I was in Utah from May 4 to May 15, chasing dinosaurs with Mike Taylor, a colleague of mine from England. I took a telescope along in hopes of getting some dark-sky time, and to hopefully catch the transit of Mercury on May 9.
Things did not look promising at dawn on the 9th. I was in Fruita, Colorado, and when I got out of bed, the sky was completely overcast. Mike and I decided to head out west of town to visit Rabbit Valley, where a nearly complete skeleton of the long-necked dinosaur Camarasaurus is visible in a hard sandstone ledge. (Why is no-one excavating this dinosaur? Because we already have many nice specimens of Camarasaurus, and the sandstone around this one is like concrete. It would be a mountain of work for very little payoff.)

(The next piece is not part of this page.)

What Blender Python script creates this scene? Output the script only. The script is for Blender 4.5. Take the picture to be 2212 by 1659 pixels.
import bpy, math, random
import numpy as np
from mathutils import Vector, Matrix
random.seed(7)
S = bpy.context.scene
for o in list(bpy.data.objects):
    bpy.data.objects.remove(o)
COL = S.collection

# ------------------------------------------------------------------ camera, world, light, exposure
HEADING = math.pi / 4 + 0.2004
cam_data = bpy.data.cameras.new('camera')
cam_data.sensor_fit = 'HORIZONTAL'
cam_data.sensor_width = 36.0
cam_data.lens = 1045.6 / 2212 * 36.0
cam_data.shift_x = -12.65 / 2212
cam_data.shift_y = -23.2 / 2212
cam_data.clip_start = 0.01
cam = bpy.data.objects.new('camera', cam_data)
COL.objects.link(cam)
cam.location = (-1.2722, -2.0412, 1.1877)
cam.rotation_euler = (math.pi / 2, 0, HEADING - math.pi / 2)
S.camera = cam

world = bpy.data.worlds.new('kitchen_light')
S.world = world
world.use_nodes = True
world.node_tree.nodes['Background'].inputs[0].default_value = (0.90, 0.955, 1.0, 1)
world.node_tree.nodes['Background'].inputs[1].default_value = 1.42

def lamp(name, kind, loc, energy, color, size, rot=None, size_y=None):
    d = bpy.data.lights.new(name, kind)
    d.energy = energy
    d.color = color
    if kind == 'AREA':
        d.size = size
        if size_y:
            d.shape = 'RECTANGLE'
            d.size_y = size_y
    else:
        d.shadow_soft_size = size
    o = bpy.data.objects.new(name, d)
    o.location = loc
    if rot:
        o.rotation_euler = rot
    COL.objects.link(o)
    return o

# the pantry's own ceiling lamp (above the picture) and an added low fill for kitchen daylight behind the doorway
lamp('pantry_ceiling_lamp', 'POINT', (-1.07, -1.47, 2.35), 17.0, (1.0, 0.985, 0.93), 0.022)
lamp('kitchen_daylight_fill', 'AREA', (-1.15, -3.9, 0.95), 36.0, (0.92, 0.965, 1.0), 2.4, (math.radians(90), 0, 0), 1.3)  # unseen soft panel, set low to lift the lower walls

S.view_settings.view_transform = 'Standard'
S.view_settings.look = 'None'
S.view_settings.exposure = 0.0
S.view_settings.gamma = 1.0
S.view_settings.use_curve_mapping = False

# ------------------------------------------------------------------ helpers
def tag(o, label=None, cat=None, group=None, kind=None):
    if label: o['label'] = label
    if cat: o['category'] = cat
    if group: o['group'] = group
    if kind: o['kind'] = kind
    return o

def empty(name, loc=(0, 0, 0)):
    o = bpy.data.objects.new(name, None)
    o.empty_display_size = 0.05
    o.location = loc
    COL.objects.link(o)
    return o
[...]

We spent about two hours measuring and photographing the skeleton, and as we did so, the clouds started to break up a bit. By the time we got back to Fruita, a little after 11:00 AM, the sky was clear except for a few scattered wisps of cloud. I set up my telescope in front of the Dinosaur Journey museum and started watching and photographing the transit.
I was using the same setup as in the last post: my Celestron C80ED refractor, a Celestron 8-24mm zoom eyepiece, and a GoSky full aperture solar film filter. For photography, I used a Nikon Coolpix 4500 for still photos and my iPhone 5c for video.
I caught about the last hour of the transit, and I got to share the view with about a dozen museum staff and passersby. A few light clouds drifted through the field of view, which looked pretty cool and didn’t obscure the view at all.
At 12:42 Mercury finished exiting the disk of the sun. The next Mercury transit will be in 2019 – I hope I’m as lucky then as I was this time.